Intel Corp forecast current-quarter revenue slightly below expectations but its gross margin outlook satisfied Wall Street, as the personal computer industry grapples with falling sales and a shift toward tablets and smartphones.

PC makers are struggling to stop a decline in sales as consumers hold off on buying new laptops in favor of spending on more nimble mobile gadgets.

Microsoft Corp's long-awaited launch of Windows 8 in October brought touchscreen features to laptops but failed to spark a resurgence in sales that Intel and many PC manufacturers had hoped for.

"The revenue isn't going to be there, but the margin and expense control is going to stabilize the bottom line," said Cody Acree, analyst at Williams Financial. "I think it's probably a success if you can be flat in an industry that most people expect to be flat-to-down."

Intel foresees first-quarter gross margins of 58 percent, plus or minus two percentage points.
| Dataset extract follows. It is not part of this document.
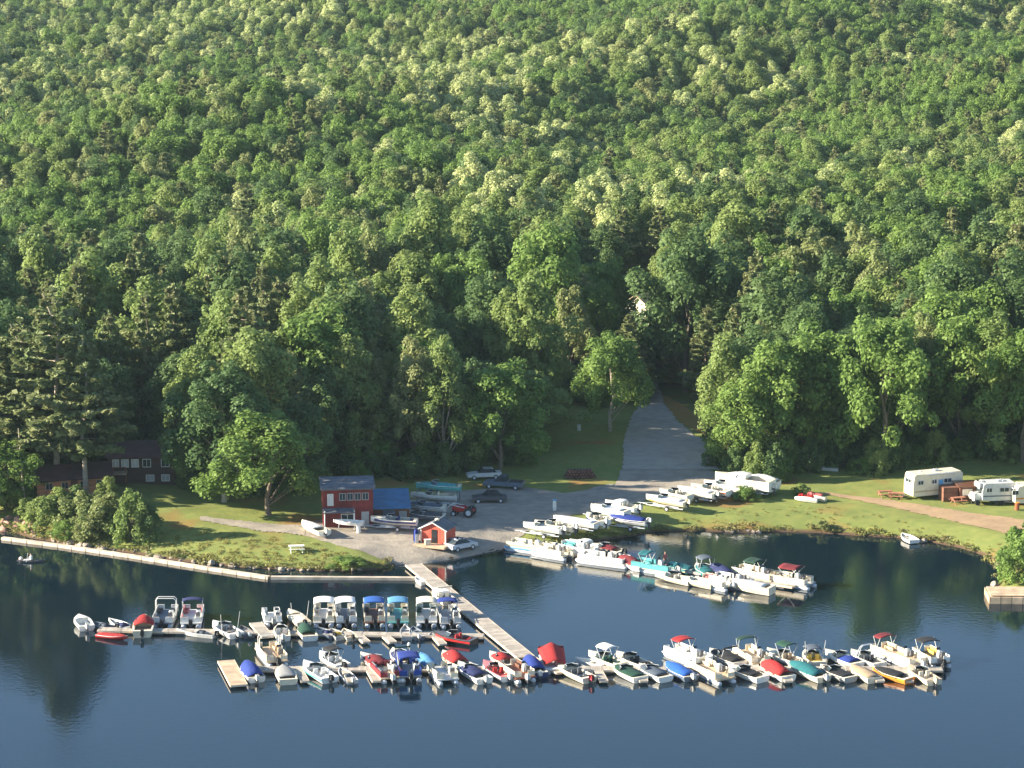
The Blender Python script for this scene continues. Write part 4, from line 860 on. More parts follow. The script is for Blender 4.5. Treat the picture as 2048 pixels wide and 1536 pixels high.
def walls(parent, w, d, h, mat, c=(0, 0), z=0, gh=0, name='wall', gaxis='y'):
    b_ = MB(); x0, x1, y0, y1 = c[0] - w / 2, c[0] + w / 2, c[1] - d / 2, c[1] + d / 2
    b_.box((c[0], c[1], z + h / 2), (w, d, h))
    if gh:
        if gaxis == 'y': b_.add([(x0, y0, z + h), (x1, y0, z + h), (c[0], y0, z + h + gh), (x0, y1, z + h), (x1, y1, z + h), (c[0], y1, z + h + gh)], [(0, 1, 2), (5, 4, 3), (0, 2, 5, 3), (1, 4, 5, 2)])
        else: b_.add([(x0, y0, z + h), (x0, y1, z + h), (x0, c[1], z + h + gh), (x1, y0, z + h), (x1, y1, z + h), (x1, c[1], z + h + gh)], [(0, 1, 2), (5, 4, 3), (0, 2, 5, 3), (1, 4, 5, 2)])
    return b_.build(name, mat, parent)
# red two-storey shop
p = loc(697, 1056); sh_ = thing('shop', 'red two-storey shop with a grey roof and a blue roofed lean-to', 'building', p, 6 * D2R)
walls(sh_, 6.2, 4.6, 5.3, REDW, (0, 2.5), -.4)
b_ = MB(); b_.add([(-3.4, -.15, 4.86), (3.4, -.15, 4.86), (3.4, 5.1, 5.25), (-3.4, 5.1, 5.25), (-3.4, -.15, 5.06), (3.4, -.15, 5.06), (3.4, 5.1, 5.45), (-3.4, 5.1, 5.45)], [(3,2,1,0),(4,5,6,7),(0,1,5,4),(1,2,6,5),(2,3,7,6),(3,0,4,7)])
b_.build('roof', SHING, sh_)
b_ = MB().box((-1.2, -.45, 2.35), (4.0, 1.3, .10), 0, .22); b_.build('porch_roof', SHING, sh_)
window(sh_, (-2.2, .2, 3.6), .75, 1.5, pane=gloss('lightgrey'))
for k in range(4): window(sh_, (-.7 + k * .95, .2, 3.95), .8, .95, fr='grey')
window(sh_, (-.1, .2, 1.3), 1.6, .95); MB().box((2.1, .17, .95), (.95, .06, 2.1)).build('door', gloss('grey'), sh_)
MB().tube((-2.95, -.9, -.2), (-2.95, -.9, 2.4), .07).tube((.7, -.9, -.2), (.7, -.9, 2.4), .07).build('porch_post', gloss('white'), sh_)
walls(sh_, 4.6, 4.2, 2.3, BROWNW, (5.45, 4.2), -.4, name='lean_to')
b_ = MB(); b_.add([(3.15, .9, 2.05), (7.9, .9, 2.05), (7.9, 6.5, 3.3), (3.15, 6.5, 3.3), (3.15, .9, 2.15), (7.9, .9, 2.15), (7.9, 6.5, 3.4), (3.15, 6.5, 3.4)], [(3,2,1,0),(4,5,6,7),(0,1,5,4),(1,2,6,5),(2,3,7,6),(3,0,4,7)]); b_.build('lean_to_roof', BLUER, sh_)
MB().box((5.2, 2.07, .75), (1.6, .06, 1.9)).build('lean_to_door', gloss('slate'), sh_)
MB().box((6.9, 2.06, 1.1), (1.0, .05, .8)).build('lean_to_window', gloss('grey'), sh_)
# small red shed on a skid deck
p = loc(868, 1090); s1 = thing('shed', 'small bright red gabled shed with white trim standing on a plank deck', 'shed', p, -22 * D2R)
MB().box((0, .6, .14), (4.2, 4.6, .26)).build('base_deck', TANW, s1)
walls(s1, 3.3, 3.0, 1.75, REDS, (0, 1.3), .27, .75)
rf_ = gable(MB(), 3.3, 3.0, 2.02, .78, .22, .10, 'y').build('roof', SHING, s1); rf_.location = (0, 1.3, .02)
b_ = MB()
for s_ in (-1, 1):
    b_.tube((s_ * 1.9, -.44, 1.93), (0, -.44, 2.86), .075, 4); b_.box((s_ * 1.62, -.23, 1.14), (.14, .06, 1.74))
b_.build('trim', gloss('white'), s1)
MB().box((.15, -.215, 1.15), (.75, .05, 1.7)).build('door', gloss('black'), s1)
MB().ball((0, 1.0, 2.98), (.32, .32, .18), 8, 5).build('roof_vent', gloss('cream'), s1)
b_ = thing('cooler_box', 'cream box on the deck of the small red shed', 'box', p + Vector((-.75, -.95, .27)), .2); MB().rbox((0, 0, .32), (.8, .5, .62), .9).build('box', gloss('cream'), b_); MB().box((0, 0, .66), (.84, .54, .06)).build('lid', gloss('white'), b_)
b_ = thing('tarp_stack', 'blue and white covered stack beside the small red shed', 'tarp', p + Vector((-2.2, .5, .05)), .2); MB().rbox((0, 0, .9), (.55, 1.1, 1.8), .7).build('tarp', cloth('blue'), b_); MB().rbox((0, -.62, .7), (.42, .12, 1.3), .8).build('board', gloss('lightgrey'), b_)
# house on the left
p = loc(285, 968); h1 = thing('house', 'dark house with white framed windows in shade under the pines', 'house', p, 4 * D2R)
walls(h1, 8.6, 5.0, 4.3, DARKW, (0, 2.65), -.6, 1.3, gaxis='x')
rf_ = gable(MB(), 8.6, 5.0, 3.72, 1.35, .45, .14, 'x').build('roof', DKSH, h1); rf_.location = (0, 2.65, 0)
MB().box((2.6, 0.9, 4.9), (.7, .7, 1.2)).build('chimney', gloss('rust'), rf_)
for k, (x, w_) in enumerate(((-3.4, .9), (-2.2, 1.0), (-.9, 1.0), (.6, 1.1), (3.0, 1.1))): window(h1, (x, .15, 2.75), w_, 1.1, pane=gloss('lightgrey') if k < 3 else None)
for x in (1.0, 3.0): window(h1, (x, .15, .75), 1.1, .9, pane=gloss('grey'))
b_ = MB().box((-3.6, -.9, 1.75), (3.4, 2.0, .14)); b_.build('balcony', TANW, h1); b_ = MB()
for x in (-5.2, -3.6, -2.0): b_.tube((x, -1.8, -.3), (x, -1.8, 2.7), .06)
b_.tube((-5.2, -1.8, 2.65), (-2.0, -1.8, 2.65), .05); b_.build('balcony_rail', gloss('rust'), h1)
b_ = MB().box((-4.2, -1.0, 2.0), (.9, .6, .4)); b_.build('planter', gloss('pink'), h1)
# cedar cabin
p = loc(150, 992); h2 = thing('cabin', 'cedar coloured cabin with an open porch rail behind the pine trunks', 'cabin', p, 18 * D2R)
walls(h2, 9.5, 4.5, 3.0, ORW, (0, 2.6), -.7, 1.2, gaxis='x')
rf_ = gable(MB(), 9.5, 4.5, 2.32, 1.25, .4, .12, 'x').build('roof', DKSH, h2); rf_.location = (0, 2.6, 0)
MB().box((0, -.5, .35), (9.5, 1.6, .12)).build('porch_floor', TANW, h2); b_ = MB()
for k in range(8): b_.tube((-4.6 + k * 1.31, -1.2, -.6), (-4.6 + k * 1.31, -1.2, 1.3), .06)
for z_ in (.75, 1.3): b_.tube((-4.6, -1.2, z_), (4.6, -1.2, z_), .05)
b_.build('porch_rail', gloss('orange') if False else paint('cedar_rail', (.58,.27,.13), .8), h2)
for x in (-3.2, -1.2, 1.2, 3.3): window(h2, (x, .33, 1.4), .95, .95, fr='tan')
MB().box((0, .33, 1.2), (.85, .05, 1.75)).build('door', gloss('brown'), h2)

# ------------------------------------------------------------------ vehicles and trailers
def wheel(parent, x, y, r_=.33, w_=.24, name='wheel'):
    o = MB().tube((x - w_ / 2, y, r_), (x + w_ / 2, y, r_), r_, 16).build(name, col('black', .8), parent); MB().tube((x - w_ / 2 - .01, y, r_), (x + w_ / 2 + .01, y, r_), r_ * .55, 12).build('rim', gloss('silver'), o)
def car(label, px, py, deg, c='slate', kind_='car', L=4.6, W=1.8):
    p = loc(px, py); r = thing({'car': 'parked_car', 'pickup': 'pickup_truck', 'van': 'parked_van'}[kind_], label, {'car': 'car', 'pickup': 'pickup truck', 'van': 'van'}[kind_], p, deg * D2R); h = L / 2
    if kind_ == 'pickup': prof = [(-h, .45), (-h, 1.0), (-.35 * L / 2 * 1.0, 1.02), (h - 1.3, 1.02), (h - .1, .88), (h, .45)]; cab = [(-.55, 1.0), (-.35, 1.68), (.55, 1.70), (1.15, 1.0)]
    elif kind_ == 'van': prof = [(-h, .4), (-h, 1.05), (h - .9, 1.08), (h - .05, .85), (h, .4)]; cab = [(-h + .03, 1.03), (-h + .15, 1.85), (h - 1.6, 1.87), (h - .75, 1.05)]
    else: prof = [(-h, .4), (-h + .05, .92), (-.9, .95), (.95, .93), (h - .12, .78), (h, .4)]; cab = [(-1.65, .9), (-1.15, 1.42), (.15, 1.46), (.95, .9)]
    b_ = MB(); n = len(prof)
    xs_ = ((-1, 0), (-.86, .0), (.86, 0), (1, 0)); rings = [[(s_ * W / 2, y, z - (.03 if abs(s_) == 1 and z > .6 else 0)) for (y, z) in prof] for s_, _ in xs_]; b_.loft(rings, cap=True)
    bd = b_.build('body', gloss(c), r)
    b_ = MB(); b_.loft([[(s_ * W / 2 * k, y * (1 if k > .8 else .96), z) for (y, z) in cab] for s_, k in ((-1, .84), (-1, .80), (1, .80), (1, .84))], cap=True); b_.build('window_glass', glass(), r)
    zt = cab[1][1]; MB().rbox((0, (cab[1][0] + cab[2][0]) / 2, zt + .02), (W * .80, cab[2][0] - cab[1][0] + .1, .10), .9).build('roof', gloss(c), r)
    for sx in (-1, 1):
        for y in (-h + .85, h - .85): wheel(r, sx * (W / 2 - .12), y)
        MB().rbox((sx * (W / 2 - .3), h - .03, .68), (.34, .08, .16), .9).build('headlight', gloss('white'), r); MB().rbox((sx * (W / 2 - .25), -h + .02, .75), (.26, .06, .18), .9).build('tail_light', gloss('red'), r)
    if kind_ == 'pickup': MB().box((0, -h / 2 - .35, 1.035), (W * .82, h - .85, .02)).build('truck_bed', col('black', .8), r)
    return r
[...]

Analysts on average expected gross margins of about 56 percent for the current quarter, according to Thomson Reuters I/B/E/S

It estimated a 2013 gross margin of 60 percent, plus or minus a few percentage points. Analysts on average had expected 59 percent.

Intel projected capital spending in 2013 at $13 billion, plus or minus $500 million, exceeding what many analysts had expected.

In the fourth quarter, Intel's revenue was $13.5 billion, compared with $13.9 billion a year earlier. Analysts had expected $13.53 billion in revenue for the fourth quarter.

Intel estimated first-quarter revenue of $12.7 billion, plus or minus $500 million. Analysts expected $12.91 billion for the current quarter.

Net earnings in the December quarter were $2.5 billion, or 48 cents a share, compared with $3.4 billion, or 64 cents a share, in the same quarter last year.

Shares of Intel rose 1.85 percent in after hours trade, after closing up 2.58 percent at $22.68 on Nasdaq.